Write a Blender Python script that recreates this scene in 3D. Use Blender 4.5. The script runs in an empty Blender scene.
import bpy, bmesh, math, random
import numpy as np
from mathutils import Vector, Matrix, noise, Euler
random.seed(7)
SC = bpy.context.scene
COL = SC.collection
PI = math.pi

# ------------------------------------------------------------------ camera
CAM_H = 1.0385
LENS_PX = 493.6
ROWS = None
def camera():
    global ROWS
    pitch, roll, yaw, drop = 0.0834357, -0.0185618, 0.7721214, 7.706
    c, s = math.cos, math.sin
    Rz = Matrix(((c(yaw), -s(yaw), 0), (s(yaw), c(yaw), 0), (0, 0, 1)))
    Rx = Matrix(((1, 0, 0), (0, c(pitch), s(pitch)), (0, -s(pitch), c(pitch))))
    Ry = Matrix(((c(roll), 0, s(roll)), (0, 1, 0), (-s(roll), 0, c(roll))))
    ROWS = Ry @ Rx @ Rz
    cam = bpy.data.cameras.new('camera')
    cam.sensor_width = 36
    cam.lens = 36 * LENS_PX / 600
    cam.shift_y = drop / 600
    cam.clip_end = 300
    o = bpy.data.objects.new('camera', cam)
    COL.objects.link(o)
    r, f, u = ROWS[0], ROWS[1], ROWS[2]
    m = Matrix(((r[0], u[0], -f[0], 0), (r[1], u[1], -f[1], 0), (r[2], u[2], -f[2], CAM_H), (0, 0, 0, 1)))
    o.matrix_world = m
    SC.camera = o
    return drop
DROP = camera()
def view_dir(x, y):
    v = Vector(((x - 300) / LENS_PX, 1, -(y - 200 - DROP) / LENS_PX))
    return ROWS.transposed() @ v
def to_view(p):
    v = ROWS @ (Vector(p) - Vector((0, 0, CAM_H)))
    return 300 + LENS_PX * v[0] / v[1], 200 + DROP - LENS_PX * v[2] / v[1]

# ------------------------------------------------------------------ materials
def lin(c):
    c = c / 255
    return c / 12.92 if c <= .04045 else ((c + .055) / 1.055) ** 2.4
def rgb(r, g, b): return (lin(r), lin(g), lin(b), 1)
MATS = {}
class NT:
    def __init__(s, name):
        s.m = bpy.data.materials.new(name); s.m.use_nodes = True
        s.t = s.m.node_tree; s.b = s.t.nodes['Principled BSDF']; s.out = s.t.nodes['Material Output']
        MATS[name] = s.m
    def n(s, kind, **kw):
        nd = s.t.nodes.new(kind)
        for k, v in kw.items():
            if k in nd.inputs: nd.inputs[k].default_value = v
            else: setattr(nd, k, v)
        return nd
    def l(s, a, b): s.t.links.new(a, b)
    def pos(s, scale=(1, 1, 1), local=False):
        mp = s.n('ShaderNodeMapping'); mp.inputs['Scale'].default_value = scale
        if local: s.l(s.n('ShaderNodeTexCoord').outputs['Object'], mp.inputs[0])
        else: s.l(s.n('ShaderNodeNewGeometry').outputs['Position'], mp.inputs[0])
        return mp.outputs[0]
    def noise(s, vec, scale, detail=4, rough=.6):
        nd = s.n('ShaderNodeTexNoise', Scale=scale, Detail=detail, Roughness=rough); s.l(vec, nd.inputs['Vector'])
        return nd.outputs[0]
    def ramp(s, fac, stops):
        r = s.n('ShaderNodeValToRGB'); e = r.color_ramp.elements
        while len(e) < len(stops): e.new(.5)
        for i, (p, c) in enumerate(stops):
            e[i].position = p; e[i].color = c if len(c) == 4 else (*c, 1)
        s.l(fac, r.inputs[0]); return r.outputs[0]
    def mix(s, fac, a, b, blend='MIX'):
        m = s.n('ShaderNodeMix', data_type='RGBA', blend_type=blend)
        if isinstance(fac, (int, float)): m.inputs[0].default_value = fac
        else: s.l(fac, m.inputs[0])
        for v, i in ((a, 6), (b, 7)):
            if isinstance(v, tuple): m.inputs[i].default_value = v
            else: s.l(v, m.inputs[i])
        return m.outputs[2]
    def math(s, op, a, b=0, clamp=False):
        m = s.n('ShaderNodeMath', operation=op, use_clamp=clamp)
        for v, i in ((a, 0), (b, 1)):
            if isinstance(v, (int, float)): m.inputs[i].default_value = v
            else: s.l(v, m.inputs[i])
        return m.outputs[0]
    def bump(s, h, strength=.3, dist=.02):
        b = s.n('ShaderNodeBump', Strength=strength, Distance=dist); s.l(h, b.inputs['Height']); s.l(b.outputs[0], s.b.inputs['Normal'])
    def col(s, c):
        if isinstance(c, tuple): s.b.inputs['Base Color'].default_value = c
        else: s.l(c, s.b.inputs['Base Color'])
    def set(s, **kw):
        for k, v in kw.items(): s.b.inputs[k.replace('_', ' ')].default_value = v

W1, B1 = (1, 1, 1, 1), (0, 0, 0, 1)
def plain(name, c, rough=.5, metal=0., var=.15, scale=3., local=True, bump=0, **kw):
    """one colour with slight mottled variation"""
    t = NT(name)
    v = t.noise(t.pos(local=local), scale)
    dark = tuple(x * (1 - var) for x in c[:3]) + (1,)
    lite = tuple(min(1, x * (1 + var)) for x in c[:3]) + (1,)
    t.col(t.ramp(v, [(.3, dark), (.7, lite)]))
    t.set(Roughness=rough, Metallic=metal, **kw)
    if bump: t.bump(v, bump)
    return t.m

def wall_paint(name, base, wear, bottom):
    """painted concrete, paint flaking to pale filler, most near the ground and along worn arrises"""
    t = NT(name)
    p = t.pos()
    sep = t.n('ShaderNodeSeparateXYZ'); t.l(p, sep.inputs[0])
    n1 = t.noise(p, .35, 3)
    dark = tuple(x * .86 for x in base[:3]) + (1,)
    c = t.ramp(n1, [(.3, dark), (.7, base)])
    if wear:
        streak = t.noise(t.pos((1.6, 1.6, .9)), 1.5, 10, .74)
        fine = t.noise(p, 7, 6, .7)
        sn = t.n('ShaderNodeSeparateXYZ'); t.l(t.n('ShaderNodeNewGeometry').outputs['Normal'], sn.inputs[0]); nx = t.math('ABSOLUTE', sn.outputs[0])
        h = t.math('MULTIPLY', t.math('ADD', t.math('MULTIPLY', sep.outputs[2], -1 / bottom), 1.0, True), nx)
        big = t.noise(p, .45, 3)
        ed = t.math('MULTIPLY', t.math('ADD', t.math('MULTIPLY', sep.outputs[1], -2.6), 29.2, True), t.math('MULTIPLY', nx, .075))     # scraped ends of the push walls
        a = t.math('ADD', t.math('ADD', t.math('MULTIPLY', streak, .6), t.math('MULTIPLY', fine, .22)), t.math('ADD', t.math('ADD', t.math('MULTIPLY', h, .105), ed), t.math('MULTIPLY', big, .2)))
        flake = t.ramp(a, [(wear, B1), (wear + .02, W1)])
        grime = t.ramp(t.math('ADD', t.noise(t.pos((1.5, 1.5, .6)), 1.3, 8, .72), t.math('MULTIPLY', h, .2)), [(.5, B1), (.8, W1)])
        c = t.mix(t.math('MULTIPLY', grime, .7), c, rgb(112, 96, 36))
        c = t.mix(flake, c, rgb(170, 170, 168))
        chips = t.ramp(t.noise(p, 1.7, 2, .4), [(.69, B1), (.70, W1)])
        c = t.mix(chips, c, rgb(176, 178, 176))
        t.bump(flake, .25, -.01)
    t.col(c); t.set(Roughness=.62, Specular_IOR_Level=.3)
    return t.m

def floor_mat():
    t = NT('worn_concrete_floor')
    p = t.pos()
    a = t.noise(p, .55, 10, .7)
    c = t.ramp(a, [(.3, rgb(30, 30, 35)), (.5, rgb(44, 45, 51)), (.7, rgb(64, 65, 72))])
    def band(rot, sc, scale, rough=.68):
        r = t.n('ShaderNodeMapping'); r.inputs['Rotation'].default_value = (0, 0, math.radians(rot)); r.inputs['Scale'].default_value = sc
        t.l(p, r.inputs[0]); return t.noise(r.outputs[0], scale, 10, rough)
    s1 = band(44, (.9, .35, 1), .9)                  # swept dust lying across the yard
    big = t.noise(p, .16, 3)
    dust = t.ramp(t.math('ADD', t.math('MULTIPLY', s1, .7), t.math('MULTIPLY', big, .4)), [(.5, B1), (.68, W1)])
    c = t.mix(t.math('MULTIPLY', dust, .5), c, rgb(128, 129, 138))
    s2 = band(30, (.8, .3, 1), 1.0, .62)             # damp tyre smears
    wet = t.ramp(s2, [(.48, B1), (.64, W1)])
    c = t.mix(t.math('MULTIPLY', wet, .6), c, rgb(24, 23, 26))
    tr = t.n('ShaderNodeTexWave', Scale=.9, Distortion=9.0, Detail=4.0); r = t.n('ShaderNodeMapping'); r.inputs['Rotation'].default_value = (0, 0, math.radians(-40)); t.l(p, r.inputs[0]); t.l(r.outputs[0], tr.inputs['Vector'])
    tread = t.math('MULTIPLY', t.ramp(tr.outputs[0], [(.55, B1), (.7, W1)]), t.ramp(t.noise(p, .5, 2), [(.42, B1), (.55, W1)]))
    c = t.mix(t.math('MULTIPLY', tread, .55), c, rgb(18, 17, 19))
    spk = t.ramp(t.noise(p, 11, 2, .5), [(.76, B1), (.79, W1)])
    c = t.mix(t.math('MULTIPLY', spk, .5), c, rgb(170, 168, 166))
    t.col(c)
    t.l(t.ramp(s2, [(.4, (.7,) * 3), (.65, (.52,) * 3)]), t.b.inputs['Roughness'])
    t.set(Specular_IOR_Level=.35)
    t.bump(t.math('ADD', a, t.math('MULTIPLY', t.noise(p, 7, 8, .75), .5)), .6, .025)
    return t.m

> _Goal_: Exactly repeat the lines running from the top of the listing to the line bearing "return 300 +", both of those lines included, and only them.

> _Solved exercise_:
Write a Blender Python script that recreates this scene in 3D. Use Blender 4.5. The script runs in an empty Blender scene.
import bpy, bmesh, math, random
import numpy as np
from mathutils import Vector, Matrix, noise, Euler
random.seed(7)
SC = bpy.context.scene
COL = SC.collection
PI = math.pi

# ------------------------------------------------------------------ camera
CAM_H = 1.0385
LENS_PX = 493.6
ROWS = None
def camera():
    global ROWS
    pitch, roll, yaw, drop = 0.0834357, -0.0185618, 0.7721214, 7.706
    c, s = math.cos, math.sin
    Rz = Matrix(((c(yaw), -s(yaw), 0), (s(yaw), c(yaw), 0), (0, 0, 1)))
    Rx = Matrix(((1, 0, 0), (0, c(pitch), s(pitch)), (0, -s(pitch), c(pitch))))
    Ry = Matrix(((c(roll), 0, s(roll)), (0, 1, 0), (-s(roll), 0, c(roll))))
    ROWS = Ry @ Rx @ Rz
    cam = bpy.data.cameras.new('camera')
    cam.sensor_width = 36
    cam.lens = 36 * LENS_PX / 600
    cam.shift_y = drop / 600
    cam.clip_end = 300
    o = bpy.data.objects.new('camera', cam)
    COL.objects.link(o)
    r, f, u = ROWS[0], ROWS[1], ROWS[2]
    m = Matrix(((r[0], u[0], -f[0], 0), (r[1], u[1], -f[1], 0), (r[2], u[2], -f[2], CAM_H), (0, 0, 0, 1)))
    o.matrix_world = m
    SC.camera = o
    return drop
DROP = camera()
def view_dir(x, y):
    v = Vector(((x - 300) / LENS_PX, 1, -(y - 200 - DROP) / LENS_PX))
    return ROWS.transposed() @ v
def to_view(p):
    v = ROWS @ (Vector(p) - Vector((0, 0, CAM_H)))
    return 300 + LENS_PX * v[0] / v[1], 200 + DROP - LENS_PX * v[2] / v[1]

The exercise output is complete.